American architect, philanthropist and art collector Jack Westervelt Warner was born in Illinois in 1917. The family moved to Tuscaloosa, Alabama when his grandfather Herbert E. Westervelt consolidated Alabama's first modern pulp and paper mill in 1929.

For nearly 50 years Jack Warner presided over Gulf States Paper Corporation, creating a quality leader in the American paper industry. He expanded operations from a single product and a single plant, creating a large, diversified company with operations in timber, lumber, wood pulp, paperboard, moulded wood products and folding cartons spread across five states. Along the way, the company garnered environmental protection awards from the National Wildlife Federation, the American Paper Institute and the Environmental Protection Agency.

Jonathan 'Jack' Westervelt Warner created one of the premiere collections of American art in the world today. As the third generation CEO of his family company, Gulf States Paper Corporation, Jack began collecting in the 1950's with his first Audubon prints. Over 400 masterpieces eventually found their way into his collection. Masterpiece paintings, furniture, sculptures and decorative arts from the late 1700's to the early 1900's attested to his discerning eye for quality.

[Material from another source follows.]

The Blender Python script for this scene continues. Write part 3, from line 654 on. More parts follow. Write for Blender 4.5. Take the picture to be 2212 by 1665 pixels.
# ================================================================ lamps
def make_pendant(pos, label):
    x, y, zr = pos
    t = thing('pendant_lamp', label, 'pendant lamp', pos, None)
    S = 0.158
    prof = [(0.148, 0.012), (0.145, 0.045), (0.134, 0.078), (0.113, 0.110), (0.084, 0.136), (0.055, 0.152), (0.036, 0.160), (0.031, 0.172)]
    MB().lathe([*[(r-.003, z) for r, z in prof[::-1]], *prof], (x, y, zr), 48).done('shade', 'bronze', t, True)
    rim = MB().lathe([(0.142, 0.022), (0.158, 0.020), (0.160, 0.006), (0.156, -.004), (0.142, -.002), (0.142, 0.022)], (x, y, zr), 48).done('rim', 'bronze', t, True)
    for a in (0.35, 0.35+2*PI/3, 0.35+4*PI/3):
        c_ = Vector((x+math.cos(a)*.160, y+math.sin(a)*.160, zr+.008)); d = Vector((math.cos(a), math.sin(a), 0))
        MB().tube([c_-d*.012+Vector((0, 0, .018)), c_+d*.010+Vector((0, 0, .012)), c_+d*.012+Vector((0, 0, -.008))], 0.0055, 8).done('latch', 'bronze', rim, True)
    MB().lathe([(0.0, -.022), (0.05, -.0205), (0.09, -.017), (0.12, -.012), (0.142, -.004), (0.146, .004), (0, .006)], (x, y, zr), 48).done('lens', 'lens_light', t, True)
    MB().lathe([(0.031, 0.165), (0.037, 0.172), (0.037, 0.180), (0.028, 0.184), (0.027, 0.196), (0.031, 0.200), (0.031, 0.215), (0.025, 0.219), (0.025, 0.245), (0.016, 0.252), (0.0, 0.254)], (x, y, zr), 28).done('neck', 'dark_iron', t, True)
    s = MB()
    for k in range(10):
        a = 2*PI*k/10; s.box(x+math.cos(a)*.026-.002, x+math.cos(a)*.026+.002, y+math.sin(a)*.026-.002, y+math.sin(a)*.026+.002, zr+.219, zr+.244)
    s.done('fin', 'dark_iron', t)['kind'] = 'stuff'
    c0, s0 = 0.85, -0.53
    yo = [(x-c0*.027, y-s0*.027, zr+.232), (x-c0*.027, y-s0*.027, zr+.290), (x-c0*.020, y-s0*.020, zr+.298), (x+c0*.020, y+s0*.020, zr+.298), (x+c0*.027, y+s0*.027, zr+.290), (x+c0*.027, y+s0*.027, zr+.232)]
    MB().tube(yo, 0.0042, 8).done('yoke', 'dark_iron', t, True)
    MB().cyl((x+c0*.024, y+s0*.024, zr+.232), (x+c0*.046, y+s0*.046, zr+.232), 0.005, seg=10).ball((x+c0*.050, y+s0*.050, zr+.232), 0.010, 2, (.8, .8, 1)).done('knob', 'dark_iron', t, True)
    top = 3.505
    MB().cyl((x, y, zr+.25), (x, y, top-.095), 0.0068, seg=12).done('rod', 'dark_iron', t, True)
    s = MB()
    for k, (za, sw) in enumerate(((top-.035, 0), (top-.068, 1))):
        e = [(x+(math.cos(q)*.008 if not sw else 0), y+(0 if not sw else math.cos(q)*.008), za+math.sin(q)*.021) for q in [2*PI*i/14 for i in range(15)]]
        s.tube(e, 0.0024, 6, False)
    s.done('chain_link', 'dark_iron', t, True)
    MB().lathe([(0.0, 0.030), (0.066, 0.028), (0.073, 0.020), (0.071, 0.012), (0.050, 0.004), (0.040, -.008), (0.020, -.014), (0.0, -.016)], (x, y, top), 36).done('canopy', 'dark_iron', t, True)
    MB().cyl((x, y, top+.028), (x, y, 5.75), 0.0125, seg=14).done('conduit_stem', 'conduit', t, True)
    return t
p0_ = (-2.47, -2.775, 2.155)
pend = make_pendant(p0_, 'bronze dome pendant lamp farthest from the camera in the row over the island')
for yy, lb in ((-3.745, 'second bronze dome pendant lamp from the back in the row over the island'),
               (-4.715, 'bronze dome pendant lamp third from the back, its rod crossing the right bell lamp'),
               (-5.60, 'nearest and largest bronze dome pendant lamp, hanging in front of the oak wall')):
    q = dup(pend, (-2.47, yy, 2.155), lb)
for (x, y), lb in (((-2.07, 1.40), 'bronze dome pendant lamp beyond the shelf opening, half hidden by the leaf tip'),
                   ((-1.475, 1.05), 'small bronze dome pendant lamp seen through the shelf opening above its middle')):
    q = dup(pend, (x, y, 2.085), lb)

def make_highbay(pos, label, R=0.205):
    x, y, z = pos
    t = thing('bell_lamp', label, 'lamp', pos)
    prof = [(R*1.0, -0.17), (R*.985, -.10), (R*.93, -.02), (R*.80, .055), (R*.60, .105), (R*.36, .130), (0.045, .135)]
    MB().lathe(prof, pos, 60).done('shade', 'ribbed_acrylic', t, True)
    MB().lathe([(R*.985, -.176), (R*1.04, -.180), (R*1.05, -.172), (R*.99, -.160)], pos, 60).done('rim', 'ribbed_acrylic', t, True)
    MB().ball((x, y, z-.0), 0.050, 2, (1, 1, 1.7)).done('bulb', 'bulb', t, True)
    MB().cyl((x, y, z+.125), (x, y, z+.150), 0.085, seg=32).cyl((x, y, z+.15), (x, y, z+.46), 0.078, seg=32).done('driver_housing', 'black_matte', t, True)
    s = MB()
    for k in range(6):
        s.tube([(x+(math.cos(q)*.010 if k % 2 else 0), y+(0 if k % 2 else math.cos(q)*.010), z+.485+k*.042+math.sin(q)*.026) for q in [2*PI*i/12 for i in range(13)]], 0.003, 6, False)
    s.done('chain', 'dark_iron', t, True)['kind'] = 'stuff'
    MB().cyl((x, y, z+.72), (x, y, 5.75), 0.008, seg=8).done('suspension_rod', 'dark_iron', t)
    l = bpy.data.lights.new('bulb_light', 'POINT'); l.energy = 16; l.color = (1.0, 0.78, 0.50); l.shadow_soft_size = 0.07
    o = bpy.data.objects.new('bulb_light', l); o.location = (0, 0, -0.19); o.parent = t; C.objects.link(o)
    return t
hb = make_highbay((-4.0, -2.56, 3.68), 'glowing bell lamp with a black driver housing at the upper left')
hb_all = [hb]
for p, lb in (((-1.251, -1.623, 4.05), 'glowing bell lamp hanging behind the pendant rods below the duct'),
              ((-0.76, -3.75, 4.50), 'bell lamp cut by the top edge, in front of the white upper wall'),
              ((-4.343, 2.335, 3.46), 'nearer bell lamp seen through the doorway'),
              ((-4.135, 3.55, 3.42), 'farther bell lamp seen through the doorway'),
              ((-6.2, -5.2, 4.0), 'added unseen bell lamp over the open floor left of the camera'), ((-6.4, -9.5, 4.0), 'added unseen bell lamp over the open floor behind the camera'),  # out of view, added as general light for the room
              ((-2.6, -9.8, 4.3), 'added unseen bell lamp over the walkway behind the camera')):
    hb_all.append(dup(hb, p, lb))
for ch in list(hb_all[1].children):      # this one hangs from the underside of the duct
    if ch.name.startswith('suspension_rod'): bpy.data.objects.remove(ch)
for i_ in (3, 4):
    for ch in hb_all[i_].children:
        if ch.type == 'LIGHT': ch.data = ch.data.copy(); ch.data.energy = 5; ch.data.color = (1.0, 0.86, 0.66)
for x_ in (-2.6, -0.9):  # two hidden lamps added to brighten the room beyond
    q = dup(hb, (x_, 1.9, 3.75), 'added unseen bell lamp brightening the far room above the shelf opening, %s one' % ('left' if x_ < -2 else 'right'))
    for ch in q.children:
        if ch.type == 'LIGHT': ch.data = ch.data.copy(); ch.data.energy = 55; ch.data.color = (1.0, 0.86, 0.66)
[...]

A veteran of WWII and an expert horseman, Jack's collection expresses his passion for life and his passion for America. Warner's own artistic creativity is on display in the permanently unfinished four acre garden surrounding his nearby home on the shores of North River Lake, Whispering Cliffs. He designs it continuously, and has a crew working on it daily. The many waterfalls and planted dead trees suggest it is his own personal Hudson River landscape painting.

In walking through the garden in March one is impressed by the fact that it is as he describes it: an all season garden. He believes one can find God in a leaf, a flower and a landscape. Warner was well known for his generous philanthropy to many causes including the University of Alabama as well as Auburn University, Culver Military Academy, Washington and Lee University, the First Presbyterian Church, the United Way and the City of Tuscaloosa, where he built community swimming pools and provided programs for many underprivileged children to receive swimming and water safety lessons as well as art and history education at his Westervelt Warner Museum of American Art.

Felix Kelly is one of New Zealand's most interesting expatriate artists. Born in Epsom in 1914 he claimed to be two years younger most of his adult life. Kelly studied briefly, and even seems to have taught drafting at Elam School of Fine Art. He was only 21 when he left New Zealand in 1935. He never returned. In London Kelly continued his New Zealand occupation of graphic design, working for Lintas, the advertising wing of Unilevers. He also freelanced as an illustrator and cartoonist, especially for Lilliput. His cartoons are not unlike those of the slightly younger Ronald Searle. After the war and the RAF, the focus of his graphic art shifted to book illustration, dust-jacket design and contributions on interior decoration to such fashion magazines as Ideal Home and Harper's Bazaar. In the 1950s and 60s he was acknowledged as one of England's top designers for the theatre, working with the likes of Sir John Gielgud and Dame Sybil Thorndike.

Kelly's ambition had always been to succeed as a painter. Emerging in the context of Surrealism and British Neo-Romanticism, he exhibited alongside important British artists such as Lucian Freud, John Piper and fellow New Zealander Frances Hodgkins. He attracted the attention of the prominent critic and writer, Herbert Read. Kelly's paintings are characterised by his interest in a world forgotten by progress, great houses falling into dilapidation, wind- blasted trees, abandoned locomotives often invested with an eerie watchfulness. Rapidly, Kelly assembled a client list resembling a page from Who's Who or De Brett's. In late career, his knowledge of architecture led to involvement in house design, most notably his collaboration on the redesign of Highgrove for the Prince of Wales.

His most celebrated project was, however, the mural cycle at Castle Howard associated with the filming of Brideshead Revisited in the 1980s. Kelly travelled a great deal. Paintings of Spain and Italy in the 1940s were followed by West African scenes in the 50s and ante-bellum houses in America's Deep South in the 60s and 70s. Trips to Russia, Thailand, India and Egypt in the 70s and 80s each led to an exhibition of exotic paintings. In late career, Kelly would execute a small sketch characterised by loose brush-work, which would then be converted into a carefully executed big-scale painting. Both types of work appear for sale from time to time. Kelly completed paintings of Auckland subjects done decades after he had left home. Auckland's West Coast beaches or Takapuna with Rangitoto beyond, or paddle-steamers on the Waitemata, were evoked with an increasing degree of fantasy well into the 1960s. A quirky humour pervades his work.

Felix Kelly has to be one of New Zealand's most individual artistic exports. A comprehensive exhibition of his earlier work, curated by Donald Bassett and mounted by the Hawke's Bay Museum and Art Gallery, toured several New Zealand centres in 2008- 9. A second edition of Donald Bassett's book Fix; The Art and Life of Felix Kelly, was published in 2013.